In a day and a half we were again camped in the big valley near the point where we had left it, an unusually fine grass-patch near us, abundant water at our feet, and a fair supply of yak dung, garnered there by passing decades. On the way down we had proposed to Mohammed Joo and Lassoo that they should go alone down the good stream to seek help, while the rest of us remained in camp, thus avoiding transport of five men and our European necessities, tent, and heavier bedding. They eagerly assented. Indeed, it was evidently the only course possible. We had now just one bushel of grain. That would keep two horses going several days, and at good speed, but it would last eight horses only two days, at half rations. Lassoo was calmly confident that he could return in six days. Just why he said six instead of sixteen I don't know, unless he merely wanted to comfort us, for we could live comfortably for ten days on the food remaining to us, and we hoped the idle horses might keep their life-sparks burning by consumption of the grass.
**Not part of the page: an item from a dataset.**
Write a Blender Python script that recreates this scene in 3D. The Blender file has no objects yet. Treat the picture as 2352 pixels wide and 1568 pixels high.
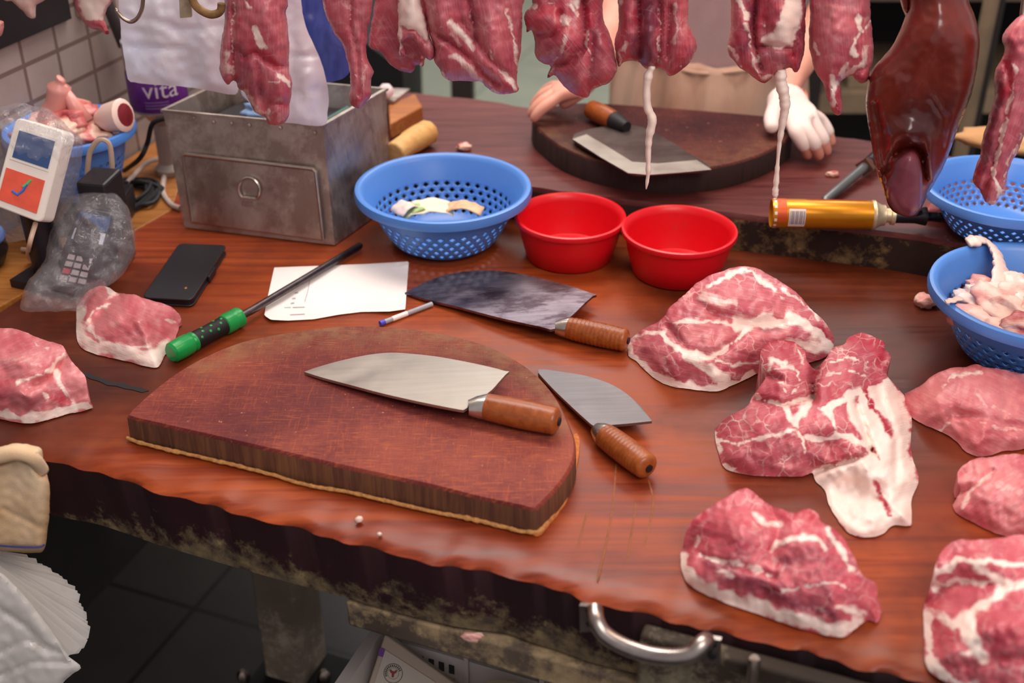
import bpy, bmesh, math, random
import numpy as np
from mathutils import Vector, Matrix, noise, geometry
random.seed(7)
SC = bpy.context.scene
COL = SC.collection
# ---------------------------------------------------------------- camera, world, lights
TH = math.radians(31); F = 2800.0; CX, CY, CH = 1176.0, 784.0, 1.65
cam = bpy.data.cameras.new('camera'); camo = bpy.data.objects.new('camera', cam); COL.objects.link(camo)
camo.location = (0, 0, CH); camo.rotation_euler = (math.pi/2 - TH, 0, 0)
cam.sensor_width = 36; cam.lens = F/2352*36; cam.clip_start = .05
cam.dof.use_dof = True; cam.dof.focus_distance = 1.56; cam.dof.aperture_fstop = 3.2
SC.camera = camo
SC.view_settings.view_transform = 'Standard'; SC.view_settings.look = 'None'
SC.view_settings.gamma = 1; SC.view_settings.exposure = 0.0; SC.view_settings.use_curve_mapping = False
W = bpy.data.worlds.new('world'); SC.world = W; W.use_nodes = True
W.node_tree.nodes['Background'].inputs[0].default_value = (.86, .78, .82, 1)
W.node_tree.nodes['Background'].inputs[1].default_value = .50
def area(name, loc, target, size, sy, energy, col):
    l = bpy.data.lights.new(name, 'AREA'); l.shape = 'RECTANGLE'; l.size = size; l.size_y = sy
    l.energy = energy; l.color = col
    o = bpy.data.objects.new(name, l); COL.objects.link(o); o.location = loc
    o.rotation_euler = (Vector(target)-Vector(loc)).to_track_quat('-Z', 'Y').to_euler(); return o
area('ceiling_light', (-.1, 2.15, 2.75), (0, 1.5, .8), 1.5, .9, 42, (1, .91, .84))
area('market_light', (.9, -.35, 2.9), (.1, 1.5, .9), 1.8, 1.2, 42, (1, .90, .85))
area('stall_light', (.6, 4.2, 2.9), (.6, 4.0, 0), 2.0, 1.2, 50, (1, .96, .9))
area('red_shade_lamp', (.62, 1.35, 2.0), (.6, 1.6, 1.0), .28, .28, 3.2, (1, .62, .35))

# ---------------------------------------------------------------- helpers
def ray(px, py):
    x = (px-CX)/F; y = -(py-CY)/F
    return Vector((x, math.cos(TH)+y*math.sin(TH), -math.sin(TH)+y*math.cos(TH)))
def P(px, py, z=.8):
    r = ray(px, py); t = (z-CH)/r.z; return Vector((r.x*t, r.y*t, z))
def PY(px, py, Y):
    r = ray(px, py); t = Y/r.y; return Vector((r.x*t, Y, CH+r.z*t))
YAW = math.radians(-21.1)
U = Vector((math.cos(YAW), math.sin(YAW), 0)); V = Vector((-math.sin(YAW), math.cos(YAW), 0)); Z = Vector((0, 0, 1))
FA = P(110, 1060); FB = P(2000, 1560)
FN = Vector((-(FB-FA).y, (FB-FA).x, 0)).normalized()          # away from the camera
FU = (FB-FA).normalized()
def PF(px, py, off=0.0):                                       # on the vertical plane of the table's front edge
    r = ray(px, py); o = Vector((0, 0, CH)); A = FA+FN*off
    t = (A-o).dot(FN)/r.dot(FN); return o+r*t
WL = {}
def link(o, parent=None, loc=None):
    COL.objects.link(o)
    if parent is not None: o.parent = parent
def thing(name, label, cat, loc, group=None):
    o = bpy.data.objects.new(name, None); o.empty_display_size = .02; COL.objects.link(o)
    o.location = loc; WL[o.name] = Vector(loc); return tag(o, label, cat, group)
def tag(o, label, cat, group=None):
    o['label'] = label; o['category'] = cat
    if group: o['group'] = group
    return o
def struct(o): o['kind'] = 'structure'; return o
def mesh_obj(name, me, mats, parent=None, smooth=38, loc=None):
    n = len(me.vertices); co = np.empty(n*3); me.vertices.foreach_get('co', co); co = co.reshape(-1, 3)
    if parent is not None: off = np.array(WL[parent.name])
    else: off = np.array(loc if loc is not None else ((co[:, 0].min()+co[:, 0].max())/2, (co[:, 1].min()+co[:, 1].max())/2, co[:, 2].min()))
    me.vertices.foreach_set('co', (co-off).ravel())
    for m in (mats if isinstance(mats, (list, tuple)) else [mats]): me.materials.append(m)
    if smooth is not None:
        me.polygons.foreach_set('use_smooth', [True]*len(me.polygons))
        if smooth < 180: me.set_sharp_from_angle(angle=math.radians(smooth))
    me.update()
    o = bpy.data.objects.new(name, me); COL.objects.link(o)
    if parent is not None: o.parent = parent; WL[o.name] = Vector(off)
    else: o.location = off; WL[o.name] = Vector(off)
    return o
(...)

Our two messengers then fared forth to ask of the silent mountains whether we were to be granted a few more years of respiration, of see-saw 'twixt pain and pleasure. How grave it all seemed to us ! How indifferent to the dumb world around us ! How petty to the babbling world of men to which we once belonged ! Perhaps a few broken hearts there, grief-filled for a season, then the salve of time and routine, then, for them also, the sovereign cure-all, death.